Showing posts with label Michael Keaton. Show all posts
Showing posts with label Michael Keaton. Show all posts

Monday, February 20, 2012

WHAT IF… Soul Train's animated locomotive raced against the Neighborhood Trolley from Mister Rogers' Neighborhood?

No wonder the Soul Train's a movin' kind of slow. It's because of all that indo smoke.

Superman: The Animated Series once pitted super-fast Superman against the equally super-fast Flash in a charity footrace that got interrupted by a supervillain's plot to make the sky rain cats and dogs or some shit. When Supes and The Flash resumed their around-the-world race after saving the weather together, the episode left the race unresolved.

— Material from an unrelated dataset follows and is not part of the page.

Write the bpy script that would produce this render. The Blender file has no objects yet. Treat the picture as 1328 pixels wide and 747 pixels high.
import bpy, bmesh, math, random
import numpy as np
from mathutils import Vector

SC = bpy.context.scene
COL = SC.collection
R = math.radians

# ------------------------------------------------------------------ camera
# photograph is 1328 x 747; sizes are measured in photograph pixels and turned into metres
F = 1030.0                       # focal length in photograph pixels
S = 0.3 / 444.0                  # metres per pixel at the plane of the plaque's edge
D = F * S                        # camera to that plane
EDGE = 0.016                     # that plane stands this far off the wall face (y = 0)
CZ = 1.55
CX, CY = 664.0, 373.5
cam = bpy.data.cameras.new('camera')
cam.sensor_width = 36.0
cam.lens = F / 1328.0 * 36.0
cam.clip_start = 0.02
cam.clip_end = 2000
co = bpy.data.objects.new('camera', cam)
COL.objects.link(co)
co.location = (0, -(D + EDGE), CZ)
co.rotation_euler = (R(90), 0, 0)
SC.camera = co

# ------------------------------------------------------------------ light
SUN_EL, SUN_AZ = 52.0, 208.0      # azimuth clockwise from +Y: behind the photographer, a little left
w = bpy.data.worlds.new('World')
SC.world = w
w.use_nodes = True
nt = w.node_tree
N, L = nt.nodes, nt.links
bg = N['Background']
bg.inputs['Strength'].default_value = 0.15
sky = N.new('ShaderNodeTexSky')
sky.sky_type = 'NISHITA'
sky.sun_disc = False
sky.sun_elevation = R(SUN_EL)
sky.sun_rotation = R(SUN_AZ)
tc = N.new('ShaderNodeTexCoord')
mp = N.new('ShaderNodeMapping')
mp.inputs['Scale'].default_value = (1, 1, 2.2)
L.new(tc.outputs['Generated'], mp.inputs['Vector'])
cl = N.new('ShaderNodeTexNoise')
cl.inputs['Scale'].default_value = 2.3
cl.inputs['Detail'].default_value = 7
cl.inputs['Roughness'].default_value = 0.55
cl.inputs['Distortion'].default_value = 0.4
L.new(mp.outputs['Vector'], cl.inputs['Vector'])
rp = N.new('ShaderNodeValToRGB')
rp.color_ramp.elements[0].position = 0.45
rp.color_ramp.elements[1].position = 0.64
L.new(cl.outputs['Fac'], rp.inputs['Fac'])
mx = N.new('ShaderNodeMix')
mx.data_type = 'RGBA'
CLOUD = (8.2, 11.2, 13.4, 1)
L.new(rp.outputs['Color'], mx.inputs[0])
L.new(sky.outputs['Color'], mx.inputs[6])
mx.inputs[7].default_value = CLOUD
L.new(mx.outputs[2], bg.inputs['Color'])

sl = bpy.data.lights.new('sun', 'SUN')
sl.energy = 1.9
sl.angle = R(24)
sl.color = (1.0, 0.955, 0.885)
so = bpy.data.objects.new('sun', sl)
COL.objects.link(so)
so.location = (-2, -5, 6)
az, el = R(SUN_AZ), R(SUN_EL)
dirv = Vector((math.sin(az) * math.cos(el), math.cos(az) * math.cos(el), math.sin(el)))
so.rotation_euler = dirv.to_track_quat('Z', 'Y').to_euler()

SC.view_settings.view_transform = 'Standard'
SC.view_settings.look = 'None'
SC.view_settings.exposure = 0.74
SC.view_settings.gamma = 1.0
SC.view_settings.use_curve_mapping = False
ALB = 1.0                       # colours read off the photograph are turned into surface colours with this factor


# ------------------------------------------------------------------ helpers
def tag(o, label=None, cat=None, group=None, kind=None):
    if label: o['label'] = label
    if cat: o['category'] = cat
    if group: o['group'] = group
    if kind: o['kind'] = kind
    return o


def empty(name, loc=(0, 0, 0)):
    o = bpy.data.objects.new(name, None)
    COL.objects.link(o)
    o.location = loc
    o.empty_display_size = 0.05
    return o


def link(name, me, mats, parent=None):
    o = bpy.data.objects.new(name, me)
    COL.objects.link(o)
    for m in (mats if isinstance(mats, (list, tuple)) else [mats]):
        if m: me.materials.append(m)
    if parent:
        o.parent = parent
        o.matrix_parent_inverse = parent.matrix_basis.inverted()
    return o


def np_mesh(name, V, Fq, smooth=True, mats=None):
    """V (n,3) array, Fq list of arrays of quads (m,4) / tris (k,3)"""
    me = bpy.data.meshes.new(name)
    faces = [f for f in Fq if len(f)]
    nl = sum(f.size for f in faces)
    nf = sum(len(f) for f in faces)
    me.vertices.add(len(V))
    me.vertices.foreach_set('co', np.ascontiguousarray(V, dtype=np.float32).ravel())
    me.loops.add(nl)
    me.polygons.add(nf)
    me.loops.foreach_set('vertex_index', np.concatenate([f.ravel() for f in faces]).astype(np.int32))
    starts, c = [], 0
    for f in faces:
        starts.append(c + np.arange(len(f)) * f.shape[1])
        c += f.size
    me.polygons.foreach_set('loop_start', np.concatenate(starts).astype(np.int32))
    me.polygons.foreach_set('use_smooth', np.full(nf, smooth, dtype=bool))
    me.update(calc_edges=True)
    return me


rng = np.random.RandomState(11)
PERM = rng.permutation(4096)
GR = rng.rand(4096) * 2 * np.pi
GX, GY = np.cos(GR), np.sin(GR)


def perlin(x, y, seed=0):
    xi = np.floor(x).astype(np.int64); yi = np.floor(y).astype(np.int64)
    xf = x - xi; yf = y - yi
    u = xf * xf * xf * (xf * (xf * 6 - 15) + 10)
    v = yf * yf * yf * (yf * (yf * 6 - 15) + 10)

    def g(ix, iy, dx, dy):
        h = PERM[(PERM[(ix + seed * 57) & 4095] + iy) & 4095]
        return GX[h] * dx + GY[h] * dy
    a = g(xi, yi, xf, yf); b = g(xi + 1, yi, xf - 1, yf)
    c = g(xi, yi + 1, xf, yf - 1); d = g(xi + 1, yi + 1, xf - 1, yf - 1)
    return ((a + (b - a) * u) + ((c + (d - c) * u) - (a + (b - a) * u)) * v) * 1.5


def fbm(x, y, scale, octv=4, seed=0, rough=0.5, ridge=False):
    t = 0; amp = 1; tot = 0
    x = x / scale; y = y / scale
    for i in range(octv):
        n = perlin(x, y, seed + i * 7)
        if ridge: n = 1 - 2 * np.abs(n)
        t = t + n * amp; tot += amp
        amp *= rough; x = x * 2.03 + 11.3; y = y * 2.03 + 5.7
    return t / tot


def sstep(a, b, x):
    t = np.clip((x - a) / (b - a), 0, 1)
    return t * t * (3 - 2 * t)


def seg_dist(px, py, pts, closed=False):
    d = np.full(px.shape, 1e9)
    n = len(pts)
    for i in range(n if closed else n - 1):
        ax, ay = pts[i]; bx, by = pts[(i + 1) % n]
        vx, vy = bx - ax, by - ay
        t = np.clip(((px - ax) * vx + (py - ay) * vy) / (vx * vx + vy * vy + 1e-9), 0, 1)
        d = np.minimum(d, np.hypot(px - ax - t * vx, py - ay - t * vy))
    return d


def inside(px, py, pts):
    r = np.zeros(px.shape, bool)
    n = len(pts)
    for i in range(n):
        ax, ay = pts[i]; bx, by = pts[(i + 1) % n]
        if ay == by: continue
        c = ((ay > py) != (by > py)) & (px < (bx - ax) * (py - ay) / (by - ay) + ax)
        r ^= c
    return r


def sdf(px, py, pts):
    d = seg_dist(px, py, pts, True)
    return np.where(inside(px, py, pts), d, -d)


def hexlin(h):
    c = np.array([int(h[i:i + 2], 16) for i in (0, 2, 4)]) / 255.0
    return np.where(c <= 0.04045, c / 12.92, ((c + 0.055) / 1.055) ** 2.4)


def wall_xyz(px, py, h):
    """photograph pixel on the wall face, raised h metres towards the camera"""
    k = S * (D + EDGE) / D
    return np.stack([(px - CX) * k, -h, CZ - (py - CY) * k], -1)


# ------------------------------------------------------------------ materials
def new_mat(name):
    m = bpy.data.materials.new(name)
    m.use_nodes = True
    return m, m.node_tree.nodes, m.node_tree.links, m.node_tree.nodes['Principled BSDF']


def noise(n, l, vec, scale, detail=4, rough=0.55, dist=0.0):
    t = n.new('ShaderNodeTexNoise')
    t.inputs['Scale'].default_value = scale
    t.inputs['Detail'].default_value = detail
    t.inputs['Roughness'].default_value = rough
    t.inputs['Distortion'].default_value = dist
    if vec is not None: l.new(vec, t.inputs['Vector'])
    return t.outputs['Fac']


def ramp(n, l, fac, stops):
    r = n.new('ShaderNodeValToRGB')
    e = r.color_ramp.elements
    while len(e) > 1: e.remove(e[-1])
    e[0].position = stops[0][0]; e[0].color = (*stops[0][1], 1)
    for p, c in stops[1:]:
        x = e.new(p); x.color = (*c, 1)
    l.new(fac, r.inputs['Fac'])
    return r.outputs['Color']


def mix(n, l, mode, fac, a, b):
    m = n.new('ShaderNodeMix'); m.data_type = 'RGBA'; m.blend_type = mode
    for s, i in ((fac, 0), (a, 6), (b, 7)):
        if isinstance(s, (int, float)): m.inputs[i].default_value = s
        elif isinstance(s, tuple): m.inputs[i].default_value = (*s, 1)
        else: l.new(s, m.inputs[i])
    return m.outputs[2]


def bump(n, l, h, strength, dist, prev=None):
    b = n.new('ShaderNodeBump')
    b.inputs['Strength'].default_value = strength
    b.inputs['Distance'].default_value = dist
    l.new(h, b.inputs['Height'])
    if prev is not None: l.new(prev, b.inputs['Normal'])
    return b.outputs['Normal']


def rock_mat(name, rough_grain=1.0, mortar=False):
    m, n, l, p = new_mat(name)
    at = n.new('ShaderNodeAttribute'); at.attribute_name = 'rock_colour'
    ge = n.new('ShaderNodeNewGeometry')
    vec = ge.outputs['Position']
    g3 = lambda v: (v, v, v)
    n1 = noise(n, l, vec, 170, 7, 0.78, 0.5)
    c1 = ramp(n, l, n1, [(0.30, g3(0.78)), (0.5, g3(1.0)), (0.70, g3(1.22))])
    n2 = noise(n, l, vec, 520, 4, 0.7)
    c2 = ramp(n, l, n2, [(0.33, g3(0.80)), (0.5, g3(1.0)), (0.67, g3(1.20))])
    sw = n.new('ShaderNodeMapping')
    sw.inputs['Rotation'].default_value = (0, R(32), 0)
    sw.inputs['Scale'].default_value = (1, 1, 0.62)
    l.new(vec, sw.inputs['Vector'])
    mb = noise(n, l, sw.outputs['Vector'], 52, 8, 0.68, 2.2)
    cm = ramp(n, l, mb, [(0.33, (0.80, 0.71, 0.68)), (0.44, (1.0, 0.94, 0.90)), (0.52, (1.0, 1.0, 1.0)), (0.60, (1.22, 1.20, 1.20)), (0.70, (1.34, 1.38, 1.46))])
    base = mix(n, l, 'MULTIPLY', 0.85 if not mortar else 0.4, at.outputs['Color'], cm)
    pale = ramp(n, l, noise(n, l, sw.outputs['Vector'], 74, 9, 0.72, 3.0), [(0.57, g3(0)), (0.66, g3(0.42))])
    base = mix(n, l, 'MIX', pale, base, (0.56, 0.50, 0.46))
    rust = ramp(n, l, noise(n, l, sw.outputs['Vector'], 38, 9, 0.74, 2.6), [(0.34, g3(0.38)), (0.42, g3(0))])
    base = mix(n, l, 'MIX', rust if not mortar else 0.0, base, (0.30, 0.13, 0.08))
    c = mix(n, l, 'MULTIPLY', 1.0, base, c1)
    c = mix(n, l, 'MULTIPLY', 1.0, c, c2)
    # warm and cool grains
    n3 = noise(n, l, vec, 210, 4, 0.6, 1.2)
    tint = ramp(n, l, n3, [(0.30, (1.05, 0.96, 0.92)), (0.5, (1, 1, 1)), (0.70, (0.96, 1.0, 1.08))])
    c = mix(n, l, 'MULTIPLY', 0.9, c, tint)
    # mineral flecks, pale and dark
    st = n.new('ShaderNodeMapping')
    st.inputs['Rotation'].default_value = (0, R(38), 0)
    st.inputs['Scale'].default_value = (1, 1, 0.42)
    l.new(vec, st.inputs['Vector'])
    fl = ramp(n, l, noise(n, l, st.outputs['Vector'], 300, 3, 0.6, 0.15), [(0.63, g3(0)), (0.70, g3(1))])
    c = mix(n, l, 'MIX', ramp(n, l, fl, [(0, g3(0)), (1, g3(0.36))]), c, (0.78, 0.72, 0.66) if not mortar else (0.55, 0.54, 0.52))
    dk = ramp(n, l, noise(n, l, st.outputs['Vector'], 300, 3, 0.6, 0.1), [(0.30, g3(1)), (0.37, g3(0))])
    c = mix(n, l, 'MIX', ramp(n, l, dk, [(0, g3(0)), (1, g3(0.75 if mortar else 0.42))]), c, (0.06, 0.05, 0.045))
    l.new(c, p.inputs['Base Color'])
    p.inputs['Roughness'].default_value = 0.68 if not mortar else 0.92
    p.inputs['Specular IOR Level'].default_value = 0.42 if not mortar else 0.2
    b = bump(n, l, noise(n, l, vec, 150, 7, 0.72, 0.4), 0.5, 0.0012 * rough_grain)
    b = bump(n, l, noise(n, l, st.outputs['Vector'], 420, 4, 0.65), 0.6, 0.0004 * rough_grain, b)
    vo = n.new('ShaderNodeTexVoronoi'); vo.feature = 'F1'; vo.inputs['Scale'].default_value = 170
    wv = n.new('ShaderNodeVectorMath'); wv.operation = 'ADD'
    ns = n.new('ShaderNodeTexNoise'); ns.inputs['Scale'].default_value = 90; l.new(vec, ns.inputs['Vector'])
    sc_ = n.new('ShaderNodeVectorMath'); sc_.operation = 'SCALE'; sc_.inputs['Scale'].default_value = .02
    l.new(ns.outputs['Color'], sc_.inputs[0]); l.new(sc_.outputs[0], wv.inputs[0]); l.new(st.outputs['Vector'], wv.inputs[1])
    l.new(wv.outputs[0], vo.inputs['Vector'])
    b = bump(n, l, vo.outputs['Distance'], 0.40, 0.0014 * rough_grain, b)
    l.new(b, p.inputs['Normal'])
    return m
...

Nerds everywhere must have hurled their Hot Pockets at the TV screen in frustration--this must have been their equivalent of the famously infuriating Sopranos series finale ending (pre-Battlestar Galactica/Lost, of course)--but I thought concluding the race on an ambiguous note was a brilliant, post-show-discussion-sparking move.

Soul Train's recent re-emergence as a trending topic due to Don Cornelius' death has got me thinking which lovable TV show mascot from my youth would win a Supes-vs.-The Flash-style railroad race: the animated Soul Train itself or Mister Rogers' Neighborhood Trolley?

For a locomotive, the Soul Train moves kind of slow, like the similar-looking Batmobile in the 1989 Batman with Michael Keaton (who happened to start out on Mister Rogers' Neighborhood as an assistant whose tasks included helping the crew with the Trolley). It's kind of difficult to build up speed when your chassis is swaying back and forth to O'Bryan or Shalamar.


Because it's much smaller and it doesn't dance (that inability to dance, even during its own piano theme music, means it must be really white), the Trolley is faster.





Even though the Trolley would win and everyone in the Neighborhood of Make-Believe would lose their minds, I'd still root for the Soul Train. I'd rather root for the not-so-white underdog who can't resist grooving to Shalamar.



Shit yeah, Cheryl Song! Represent!

And this concludes this edition of "Watch What Happens When I Sound Like a Discussion Someone Had with a Housemate While Sharing Some Indo at 2am."

Sunday, August 23, 2009

Production design porn from the Topps Batman Official Movie Souvenir Magazine

In some alternate universe that's lamer than our reality, one-time Batman movie frontrunner Bill Murray is on this cover instead of Michael Keaton.
Long before movie studios promoted their tentpole releases through elaborate sites or postings of HD trailers on Apple's trailer site ("Watch the Avatar trailer a day before its premiere in theaters or James Cameron will shoot a puppy!"), there were these things called official movie souvenir magazines that were exactly like the studio sites promotional material-hungry film geeks can click to nowadays. When I was a kid, either Starlog Press or Topps would devote an entire one-shot mag to an upcoming blockbuster and fill the mag with a spoilerrific photo summary of the movie, fluffy cast interviews, slightly less fluffy crew interviews and the only part of the mag I liked, behind-the-scenes pictures and concept art. Starlog Press did tie-in mags for the Star Trek, Rocky and James Bond franchises, while Topps focused on blockbusters that it produced trading cards for, like Tim Burton's Batman and Touchstone Pictures' wannabe Batman, the Warren Beatty Dick Tracy reboot.

Do mag publishers still put out official movie souvenir mags? I wouldn't be surprised if High School Musical: The Musical or whatever it's called recently had one.

In 1989, Batman was my favorite movie. Twenty summers later, uh... not so much. But both score music-wise and production design-wise, the film remains one of the most impressive from that decade. Production designer Anton Furst's bleak vision of Gotham City won him an Oscar and was so pitch-perfect for this incarnation of Batman that DC incorporated the late Furst's architectural designs into the early '90s comics.

Here are several interesting photos and drawings from my well-preserved copy of the 1989 Batman Official Movie Souvenir Magazine, which I still like to occasionally leaf through even though the Pop Art-colored backgrounds and frothy late '80s fonts are a poor match with the photos from this darker-toned Batman movie--the mag looks like it was designed by the Saved by the Bell opening titles designer.

A still from the upcoming monster movie The Amazing Colossal Effects Technician
A visual effects crew member inspects the miniature Gotham set that was built for the Batwing attack sequence.

Gotham City concept art for Tim Burton's Batman
Was this where the Gotham Central police headquarters name and comic book series title came from?